Pflugerville, Home of the Austin Bomber and Me Too
The young man said to the elderly woman, “Would you like a shopping cart?” He left her with a cart and a cheerful wave. Inside the store, we smiled at each other and graciously let each other pass. We nodded with smiles at each other in the HEB parking lot.
That’s Pflugerville, my little home town outside of Austin. Hardly anyone outside of Central Texas would bother to know this place with a funny name. Except today.
Today everyone in the world knows Pflugerville as the hometown of a man who built bombs to kill and injure and strangle a community with fear and later blew himself up.
The grocery cashier, bagger and I talked about how the man lived right near the HEB and how we probably drove past him on the road.

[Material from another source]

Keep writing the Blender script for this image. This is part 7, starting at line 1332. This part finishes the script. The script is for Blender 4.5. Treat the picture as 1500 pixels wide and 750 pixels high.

We talked about his poor mom and how we are heartbroken with her. We talked about how you just don’t know who you are walking and talking with every day.
But I would like to argue that the people of Pflugerville pass by people like me everyday too. I’m the one praying the rosary for me and for you. I look out at the intersection and pray for the healing and well-being of people passing through. I try to smile at the people in the store or offer a cart or graciously let people pass.
Most of us are like that.
And while everyone in the world today knows the name of Mark A. Conditt, the Austin Bomber of Pflugerville, Texas, and almost no one knows my name or the rest of us who are trying to spread love, I would argue that when the books are opened at the end of the age, those of us who tried to do good accomplished more in the world than those who wrought evil.
The little white Host held in the hands of the priest at the elevation of the Eucharist at Mass is more powerful than all the evil in the world combined. One mention of the name of Jesus is more powerful than every instance of evil combined. One act of good does far more for the world than any act of evil, even if no one knows it right at that moment.
So, today, in Pflugerville, I am going to pray for you and send you my love. And it will do more for the world than evil did.